With its unique curved design the LG G Flex turns heads – but does this Android phone live up to the hype? Find out in our full review

The LG G Flex is one of the most expensive smartphones you can buy at £650. For that amount of money you should expect top of the range perfection from a handset.  What you get with the G Flex is certainly different, but we aren’t sure a purchase would be money well spent.

The gentle curve from top to bottom is the obvious thing that makes this 6-inch screened phablet stand out from the crowd. It brings the handset closer to your mouth when you make calls, which LG marks as one of its strong points.

The curve also means, says LG, a better video viewing and game playing experience. We’re not sold on that, to be honest. And given that the screen’s resolution is just 1,280 x 720 pixels, it is not exactly cutting edge.

There are two things about the back that mark the LG G Flex out too. One is visible the other not.
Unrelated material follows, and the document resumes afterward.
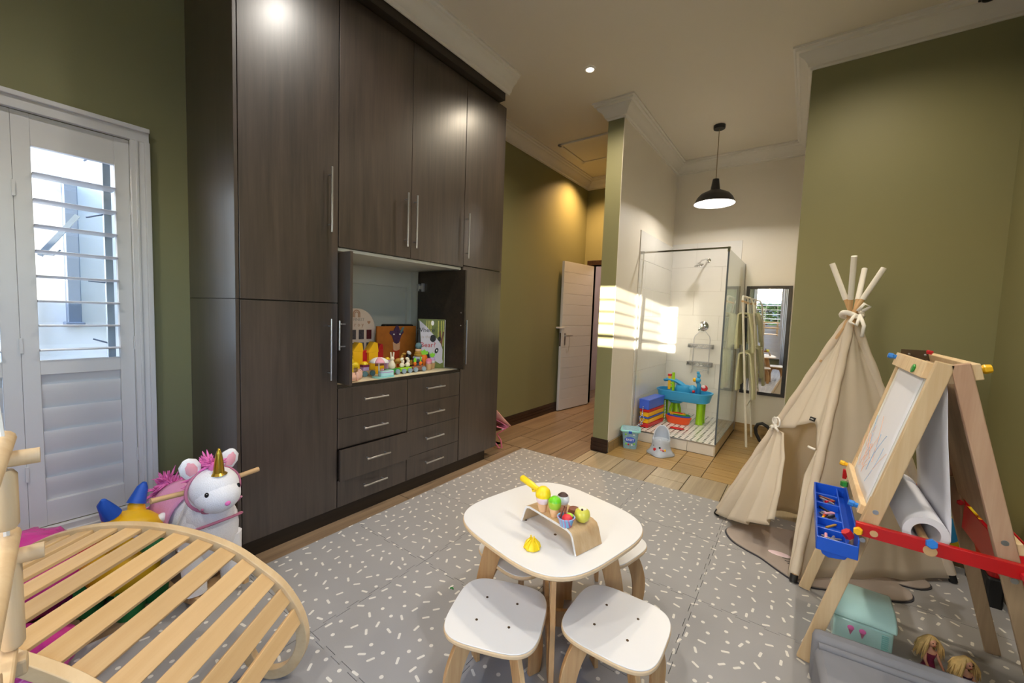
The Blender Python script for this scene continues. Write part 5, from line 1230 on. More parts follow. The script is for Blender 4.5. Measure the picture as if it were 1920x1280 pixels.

You can see as soon as you turn the handset over that there are volume buttons and a power switch sitting below the camera lens.

These fit fairly neatly under the forefinger when you’re holding the LG G Flex in tall screen mode, and the volume buttons are easy to find by touch when the handset is in your bag too (it’s a bit large for most pockets). This layout is one we’ve met before – in LG’s rather nice G2.

The other thing about the back that you can’t see but whose effect you will notice is that it is ‘self healing’. Light scratches simply disappear. We have seen it happen. A gentle, deliberately made scratch with our keys was gone a couple of hours after we made it thanks to the ‘springy’ nature of the outer layer of the backplate.

This isn’t a cure-all though. A deeper deliberately made scratch did not disappear; we suppose we cut through the outer layer. We’d expect that this self healing could handle the kind of day to day wear and tear that phones receive, but heavy scuffs from, say, a drop onto concrete may be beyond its powers.

Technically, apart from the screen, there’s not a lot to grumble about. A Snapdragon 800 processor, 2GB RAM, NFC, infra red zapper, 13 megapixel main camera, 2.1 megapixel front camera, Wi-Fi, Bluetooth, and a 3,500mAh battery that might see you through two days and is a quick charger are all great features.

Let-downs, apart from the screen resolution, are the fact that there’s just 23.7GB of the 32GB of installed memory free and no microSD card support, and Android 4.2 as the operating system.

The former is overcome slightly by USB On The Go support right out of the box – with the right adaptor to microUSB you can use USB storage.  The latter is overcome by LG’s skinning of Android and addition of a host of supplementary features. These are many and plentiful.

The front camera can be used to help keep the screen on when you are looking at it and turn video off when you look away. There are ‘floating apps’ via what LG calls its QSlide menu. This is available under the notifications menu.

You can show two apps side by side, selecting from a subset of all that are installed. And you can push up to three running apps off one edge of the screen, calling them back with a screen sweep when you need them.

You can move the dialpad and keyboard to one side of the display for easier use, and can push the Android shortcuts to one side too. You can alter the order in which the shortcuts display and even add a couple of new ones or hide them completely.

Android is bulked out with a large number of add-on apps from file manager to notes apps, from media manager to calendar app. And more.

While the curved frame takes centre stage, there is a lot more to the LG G Flex. Ultimately, though, a less than cutting edge screen, old Android, the fact that the curve doesn’t really add anything, and the high price do not go in its favour.